## BEGIN

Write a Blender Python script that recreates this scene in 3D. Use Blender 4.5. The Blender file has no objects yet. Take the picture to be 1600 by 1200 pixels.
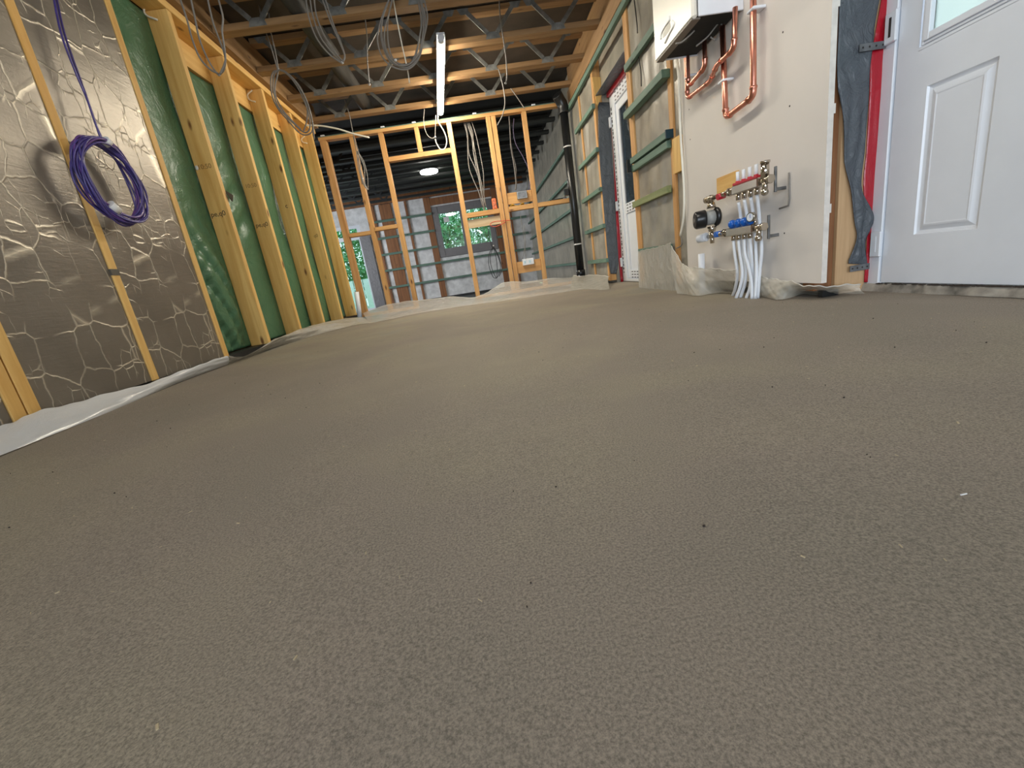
import bpy, math, random
from mathutils import Vector, Matrix
random.seed(7)
SC = bpy.context.scene
COL = SC.collection
D = bpy.data
# ------------------------------------------------------------------ camera
CAM_H = 0.33
YAW, PITCH, ROLL, FPX = math.radians(1.68636), math.radians(15.03532), math.radians(-8.96255), 657.44
_cy, _sy, _cp, _sp = math.cos(YAW), math.sin(YAW), math.cos(PITCH), math.sin(PITCH)
FWD = Vector((_sy*_cp, _cy*_cp, -_sp)); _r0 = Vector((_cy, -_sy, 0)); _u0 = _r0.cross(FWD)
_cr, _sr = math.cos(ROLL), math.sin(ROLL)
RGT = _cr*_r0 + _sr*_u0; UP = -_sr*_r0 + _cr*_u0
CAM = Vector((0, 0, CAM_H))
cd = D.cameras.new('camera'); cam = D.objects.new('camera', cd); COL.objects.link(cam)
cd.sensor_width = 36; cd.lens = FPX/1600*36; cd.clip_start = 0.02; cd.clip_end = 200
m = Matrix.Identity(4)
for i in range(3):
    m[i][0] = RGT[i]; m[i][1] = UP[i]; m[i][2] = -FWD[i]; m[i][3] = CAM[i]
cam.matrix_world = m
SC.camera = cam
# ------------------------------------------------------------------ view, world, light
SC.view_settings.view_transform = 'Standard'; SC.view_settings.look = 'None'
SC.view_settings.gamma = 1; SC.view_settings.use_curve_mapping = False
SC.view_settings.exposure = 1.2
W = D.worlds.new('World'); SC.world = W; W.use_nodes = True
bg = W.node_tree.nodes['Background']; bg.inputs[0].default_value = (0.80, 0.90, 1.0, 1); bg.inputs[1].default_value = 1.1
TUBE_E, TUBE2_E, DISC_E, DAY_E = 72.0, 30.0, 40.0, 80.0
def area(name, loc, rot, sx, sy, power, color):
    l = D.lights.new(name, 'AREA'); l.shape = 'RECTANGLE'; l.size = sx; l.size_y = sy; l.energy = power; l.color = color
    o = D.objects.new(name, l); COL.objects.link(o); o.location = loc; o.rotation_euler = rot
    return o
area('daylight_patio_opening', (-0.2, -4.92, 1.15), (math.radians(90), 0, 0), 2.5, 2.0, DAY_E*.6, (0.80, 0.90, 1.0))
area('daylight_side_window', (-1.93, -3.0, 1.05), (0, math.radians(-90), 0), 1.9, 1.3, DAY_E*0.95, (0.76, 0.88, 1.0))
area('daylight_far_room', (-4.9, 9.2, 1.3), (0, math.radians(-90), 0), 1.4, 2.4, DAY_E*.75, (0.86, 0.93, 1.0))

# ------------------------------------------------------------------ helpers
def at(px, py, ax, val):
    """point on the plane axis=val seen at a pixel of the 1600x1200 photo"""
    d = RGT*((px-800)/FPX) + UP*((600-py)/FPX) + FWD
    t = (val-CAM[ax])/d[ax]
    return CAM + d*t

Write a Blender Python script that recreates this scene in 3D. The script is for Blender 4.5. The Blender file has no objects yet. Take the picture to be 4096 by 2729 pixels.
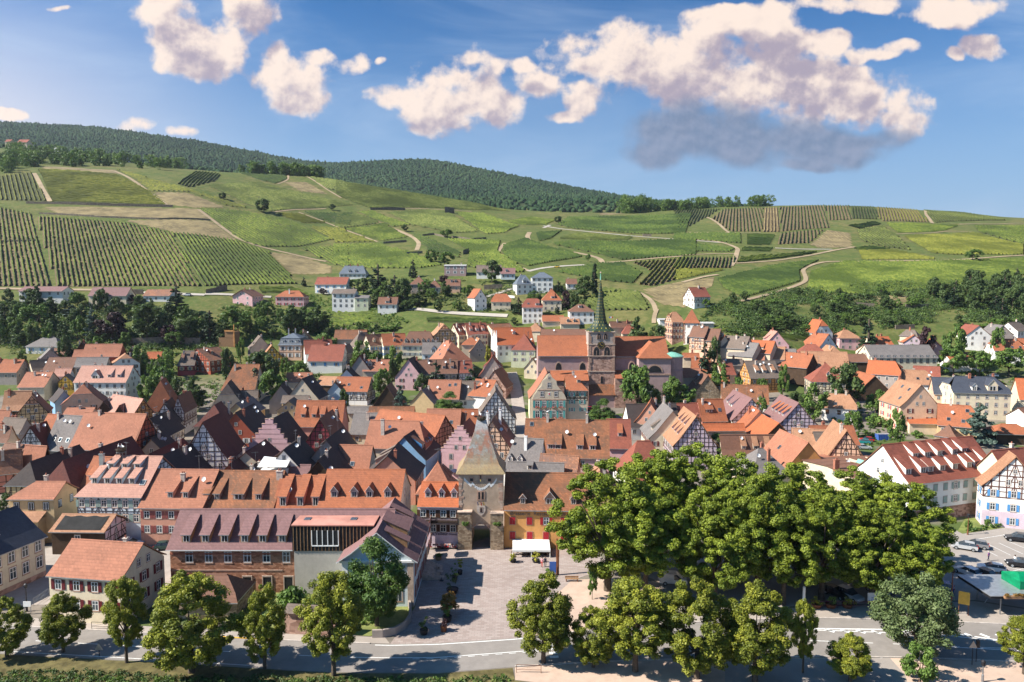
import bpy,bmesh,math,random
import numpy as np
from mathutils import Vector,Matrix
rnd=random.Random(7)
rng=np.random.default_rng(11)
SC=bpy.context.scene
COL=SC.collection
# ------------------------------------------------------------------ camera
F,CU,CV,CAMZ,VH=2800.0,2048.0,1364.5,48.0,1150.0
PITCH=math.atan((CV-VH)/F)
cd=bpy.data.cameras.new('camera');cam=bpy.data.objects.new('camera',cd);COL.objects.link(cam)
cd.sensor_width=36.0;cd.lens=36.0*F/4096.0;cd.clip_start=1.0;cd.clip_end=60000
cam.location=(0,0,CAMZ);cam.rotation_euler=(math.pi/2-PITCH,0,0)
SC.camera=cam
SC.render.resolution_x,SC.render.resolution_y=1024,682
# ------------------------------------------------------------------ light and exposure
SUN_EL,SUN_AZ=math.radians(41),math.radians(12)
SUN_DIR=Vector((-math.cos(SUN_EL)*math.cos(SUN_AZ),-math.cos(SUN_EL)*math.sin(SUN_AZ),math.sin(SUN_EL)))
sd=bpy.data.lights.new('sun','SUN');sun=bpy.data.objects.new('sun',sd);COL.objects.link(sun)
sd.energy=5.0;sd.angle=math.radians(0.5);sd.color=(1.0,0.93,0.82)
sun.location=(-300,-60,300);sun.rotation_euler=(-SUN_DIR).to_track_quat('-Z','Y').to_euler()
vs=SC.view_settings
vs.view_transform='Standard';vs.look='None';vs.gamma=1.0;vs.use_curve_mapping=False
vs.exposure=1.12
SC.cycles.diffuse_bounces=2;SC.cycles.glossy_bounces=2;SC.cycles.transmission_bounces=2;SC.cycles.max_bounces=5;SC.cycles.volume_bounces=0
# ------------------------------------------------------------------ world: sky and clouds
W=bpy.data.worlds.new('World');SC.world=W;W.use_nodes=True
wn,wl=W.node_tree.nodes,W.node_tree.links
wn.clear()
def wnode(t,**k):
 n=wn.new(t)
 for a,b in k.items():setattr(n,a,b)
 return n
def wmath(op,a,b=None,c=None):
 n=wnode('ShaderNodeMath',operation=op)
 for i,s in enumerate((a,b,c)):
  if s is None:continue
  if isinstance(s,(int,float)):n.inputs[i].default_value=s
  else:wl.new(s,n.inputs[i])
 return n.outputs[0]
def wvec(op,a,b=None,out=0):
 n=wnode('ShaderNodeVectorMath',operation=op)
 for i,s in enumerate((a,b)):
  if s is None:continue
  if isinstance(s,tuple):n.inputs[i].default_value=s
  else:wl.new(s,n.inputs[i])
 return n.outputs[out]
def wmix(f,a,b):
 n=wnode('ShaderNodeMix',data_type='RGBA')
 for i,s in((0,f),(6,a),(7,b)):
  if isinstance(s,(int,float)):n.inputs[i].default_value=s
  elif isinstance(s,tuple):n.inputs[i].default_value=s
  else:wl.new(s,n.inputs[i])
 return n.outputs[2]
def wstep(x,lo,hi,a=0.0,b=1.0):
 n=wnode('ShaderNodeMapRange',interpolation_type='SMOOTHSTEP')
 wl.new(x,n.inputs[0])
 for i,v in enumerate((lo,hi,a,b)):n.inputs[i+1].default_value=v
 return n.outputs[0]
tc=wnode('ShaderNodeTexCoord')
DIRV=tc.outputs['Generated']
sep=wnode('ShaderNodeSeparateXYZ');wl.new(DIRV,sep.inputs[0])
sky=wnode('ShaderNodeTexSky',sky_type='NISHITA')
sky.sun_disc=False;sky.sun_elevation=SUN_EL;sky.sun_rotation=math.radians(270)-SUN_AZ
sky.air_density=1.0;sky.dust_density=1.6;sky.ozone_density=3.0
yy=wmath('MAXIMUM',sep.outputs[1],0.02)
cmb=wnode('ShaderNodeCombineXYZ')
wl.new(wmath('DIVIDE',sep.outputs[0],yy),cmb.inputs[0]);wl.new(wmath('DIVIDE',sep.outputs[2],yy),cmb.inputs[1])
Pq=cmb.outputs[0]
def skypt(u,v):
 yc=(CV-v)/F
 dy=math.cos(PITCH)+yc*math.sin(PITCH);dz=yc*math.cos(PITCH)-math.sin(PITCH)
 return((u-CU)/F/dy,dz/dy)
def wnoise(scale,detail,rough,vec,dist=0.0):
 n=wnode('ShaderNodeTexNoise');wl.new(vec,n.inputs['Vector'])
 n.inputs['Scale'].default_value=scale;n.inputs['Detail'].default_value=detail
 n.inputs['Roughness'].default_value=rough;n.inputs['Distortion'].default_value=dist
 return n
warpn=wnoise(9.0,3.0,0.5,Pq)
warp=wvec('MULTIPLY',wvec('SUBTRACT',warpn.outputs['Color'],(0.5,0.5,0.5)),(0.07,0.05,0.0))
Pw=wvec('ADD',Pq,warp)
def field(blobs,Pw=Pw):
 acc=None
 for u,v,ru,rv in blobs:
  cx,cz=skypt(u,v)
  d=wvec('MULTIPLY',wvec('SUBTRACT',Pw,(cx,cz,0)),(F/(ru*1.4),F/(rv*1.4),0))
  q=wmath('SUBTRACT',1.0,wvec('DOT_PRODUCT',d,d,1))
  acc=q if acc is None else wmath('SMOOTH_MAX',acc,q,0.35)
 return acc
LIT=[(700,60,140,130),(760,170,170,110),(980,60,120,150),(870,180,130,110),(690,230,80,60),(1120,300,110,95),(1230,330,160,95),(1400,250,100,50),(1280,215,60,35),(1160,400,80,40),(1530,235,30,22),(1560,380,130,55),(1850,320,170,130),(1780,430,200,95),(1930,420,150,120),(1660,410,90,60),(1880,230,70,45),(2140,330,90,60),(2320,390,80,70),(2110,260,60,40),(2240,460,70,30),(2390,210,200,85),(2620,230,260,160),(2850,300,390,185),(2760,170,220,95),(3150,375,400,145),(3400,395,290,125),(3250,450,330,75),(3010,90,240,60),(3200,170,200,55),(2900,40,180,45),(3480,215,120,30),(3600,205,90,35),(3560,230,60,28),(3930,190,95,42),(3790,220,40,22),(3330,25,130,35),(3500,20,140,38),(3750,60,160,55),(3870,30,120,40),(560,480,110,36),(720,525,60,30),(30,465,70,22),(230,20,50,14)]
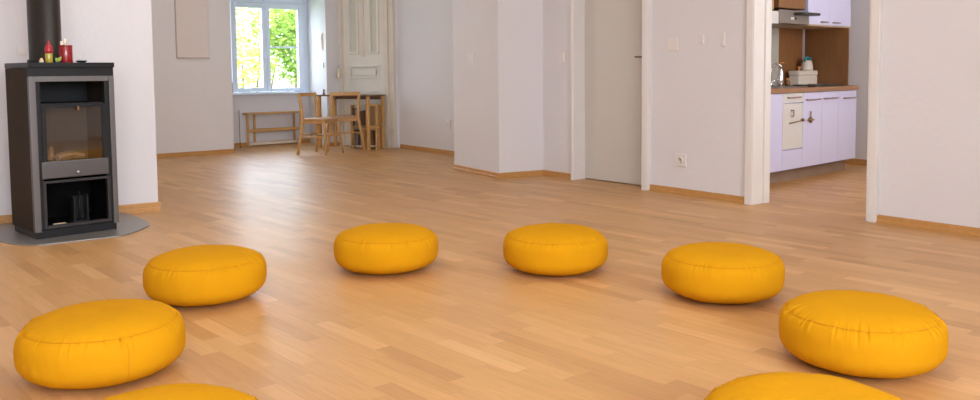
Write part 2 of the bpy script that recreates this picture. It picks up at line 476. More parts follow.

## END

REQUIRED WORK:
Collect each line holding the string "Python".

RESPONSE:
Write a Blender Python script that recreates this scene in 3D. Use Blender 4.5. The Blender file has no objects yet. Take the picture to be 1600 by 1200 pixels.
Write a Blender Python script that recreates this scene in 3D. The script is for Blender 4.5. The Blender file has no objects yet. Take the picture to be 4096 by 2729 pixels.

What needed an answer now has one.